Were Russia to be able to do this, it would provide needed relief to nations all over the world, which are in shock at the economic chaos and austerity they face; to India; and to China’s Belt and Road Initiative.

Schiller Institute Call for a New Security Architecture

The Schiller Institute’s call for an international conference for a new security architecture, emphasizes that this new agreement must be based on a new economic policy of development of all nations, through the cooperation of the major economic powers in particular. The core of that policy was laid out by the late economist and statesman Lyndon LaRouche as “four laws,” beginning with Glass-Steagall bank separation and national banking as U.S. Treasury Secretary Alexander Hamilton defined it, in every country. “Hamiltonian” national banking emphatically included the Lincoln Administration’s credit issuances through its “Greenback” and bank currency acts—which also legislated strict bank separation as in the later Glass-Steagall Act.

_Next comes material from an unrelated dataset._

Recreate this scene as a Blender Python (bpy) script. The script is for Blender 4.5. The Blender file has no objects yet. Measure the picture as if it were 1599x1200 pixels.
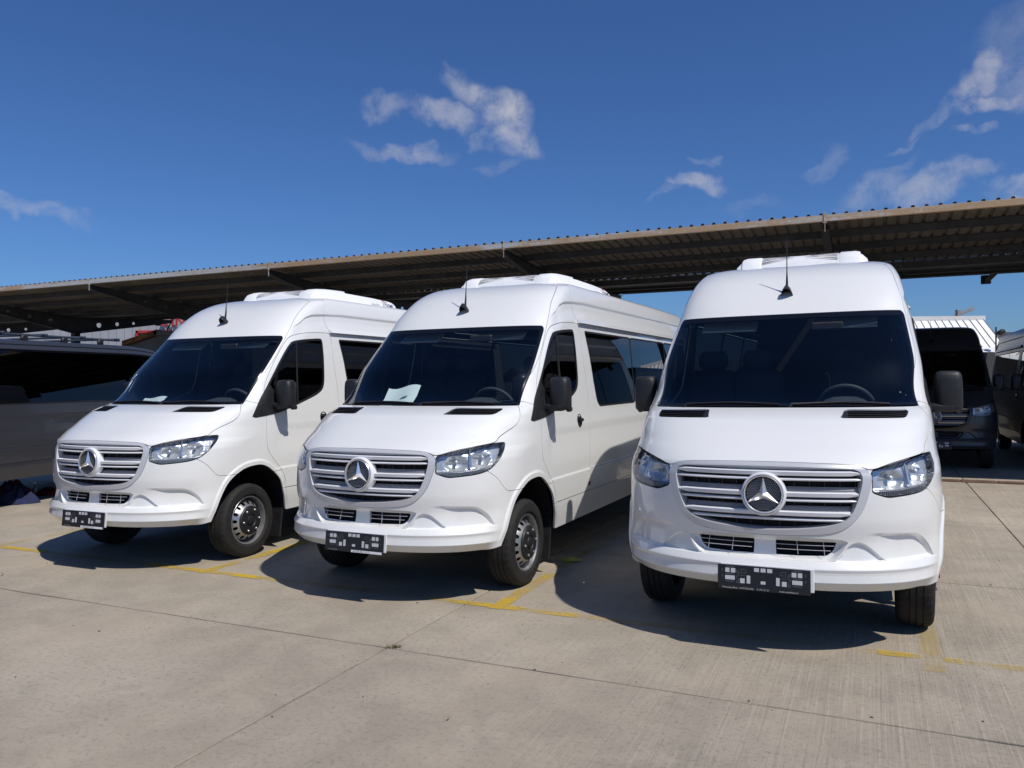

Such an action by Russia to begin to rescue itself from NATO warfare, would provide an opening for joint creation of infrastructure and industrialization credits with China, India, and developing nations; and these could include positive exchange controls to prevent currency collapses and facilitate long-term lending.

As China has re-emphasized in a statement by its Foreign Minister Wang Yi on February 28 concerning the Belt and Road Initiative, so the new economic policy agreements which the Schiller Institute calls for, must be open to, and seek the cooperation of, the United States in particular. For that to happen, will require that the Biden Administration come to see the British-led imperial rage and revenge obsession of the European NATO countries as the potentially fatal mistake that it is.